# WHAT TO WORK ON:
Write out the whole listing exactly as it stands.

:::

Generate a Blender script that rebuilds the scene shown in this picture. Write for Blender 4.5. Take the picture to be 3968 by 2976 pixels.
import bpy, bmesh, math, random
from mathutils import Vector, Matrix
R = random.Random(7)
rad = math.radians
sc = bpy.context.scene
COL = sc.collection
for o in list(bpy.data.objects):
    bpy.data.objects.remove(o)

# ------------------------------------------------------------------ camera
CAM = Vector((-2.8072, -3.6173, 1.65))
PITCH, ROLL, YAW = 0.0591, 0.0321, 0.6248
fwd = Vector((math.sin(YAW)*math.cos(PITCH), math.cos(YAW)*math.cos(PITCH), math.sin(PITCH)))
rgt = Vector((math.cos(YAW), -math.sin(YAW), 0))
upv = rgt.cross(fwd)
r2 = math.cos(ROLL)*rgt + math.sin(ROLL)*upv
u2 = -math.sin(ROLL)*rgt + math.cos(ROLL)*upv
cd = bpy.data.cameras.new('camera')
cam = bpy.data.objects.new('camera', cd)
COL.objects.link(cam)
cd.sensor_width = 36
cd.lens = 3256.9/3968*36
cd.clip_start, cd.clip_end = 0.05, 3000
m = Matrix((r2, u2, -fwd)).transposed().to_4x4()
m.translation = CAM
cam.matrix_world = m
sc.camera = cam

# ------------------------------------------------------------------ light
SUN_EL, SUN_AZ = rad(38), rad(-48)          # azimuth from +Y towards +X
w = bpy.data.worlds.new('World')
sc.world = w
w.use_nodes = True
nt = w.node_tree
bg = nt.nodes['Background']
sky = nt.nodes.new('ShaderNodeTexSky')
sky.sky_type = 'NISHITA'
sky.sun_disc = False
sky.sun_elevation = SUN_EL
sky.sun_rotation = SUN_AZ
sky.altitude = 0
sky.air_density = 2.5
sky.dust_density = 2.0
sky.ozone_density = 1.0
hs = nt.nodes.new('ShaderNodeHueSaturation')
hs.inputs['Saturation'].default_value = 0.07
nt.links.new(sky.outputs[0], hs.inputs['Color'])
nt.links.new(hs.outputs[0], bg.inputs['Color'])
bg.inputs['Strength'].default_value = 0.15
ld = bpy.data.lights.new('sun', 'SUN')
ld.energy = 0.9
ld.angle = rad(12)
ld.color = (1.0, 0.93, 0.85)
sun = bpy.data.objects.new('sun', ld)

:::

# WRITTEN RESPONSE:
Generate a Blender script that rebuilds the scene shown in this picture. Write for Blender 4.5. Take the picture to be 3968 by 2976 pixels.
import bpy, bmesh, math, random
from mathutils import Vector, Matrix
R = random.Random(7)
rad = math.radians
sc = bpy.context.scene
COL = sc.collection
for o in list(bpy.data.objects):
    bpy.data.objects.remove(o)

# ------------------------------------------------------------------ camera
CAM = Vector((-2.8072, -3.6173, 1.65))
PITCH, ROLL, YAW = 0.0591, 0.0321, 0.6248
fwd = Vector((math.sin(YAW)*math.cos(PITCH), math.cos(YAW)*math.cos(PITCH), math.sin(PITCH)))
rgt = Vector((math.cos(YAW), -math.sin(YAW), 0))
upv = rgt.cross(fwd)
r2 = math.cos(ROLL)*rgt + math.sin(ROLL)*upv
u2 = -math.sin(ROLL)*rgt + math.cos(ROLL)*upv
cd = bpy.data.cameras.new('camera')
cam = bpy.data.objects.new('camera', cd)
COL.objects.link(cam)
cd.sensor_width = 36
cd.lens = 3256.9/3968*36
cd.clip_start, cd.clip_end = 0.05, 3000
m = Matrix((r2, u2, -fwd)).transposed().to_4x4()
m.translation = CAM
cam.matrix_world = m
sc.camera = cam

# ------------------------------------------------------------------ light
SUN_EL, SUN_AZ = rad(38), rad(-48)          # azimuth from +Y towards +X
w = bpy.data.worlds.new('World')
sc.world = w
w.use_nodes = True
nt = w.node_tree
bg = nt.nodes['Background']
sky = nt.nodes.new('ShaderNodeTexSky')
sky.sky_type = 'NISHITA'
sky.sun_disc = False
sky.sun_elevation = SUN_EL
sky.sun_rotation = SUN_AZ
sky.altitude = 0
sky.air_density = 2.5
sky.dust_density = 2.0
sky.ozone_density = 1.0
hs = nt.nodes.new('ShaderNodeHueSaturation')
hs.inputs['Saturation'].default_value = 0.07
nt.links.new(sky.outputs[0], hs.inputs['Color'])
nt.links.new(hs.outputs[0], bg.inputs['Color'])
bg.inputs['Strength'].default_value = 0.15
ld = bpy.data.lights.new('sun', 'SUN')
ld.energy = 0.9
ld.angle = rad(12)
ld.color = (1.0, 0.93, 0.85)
sun = bpy.data.objects.new('sun', ld)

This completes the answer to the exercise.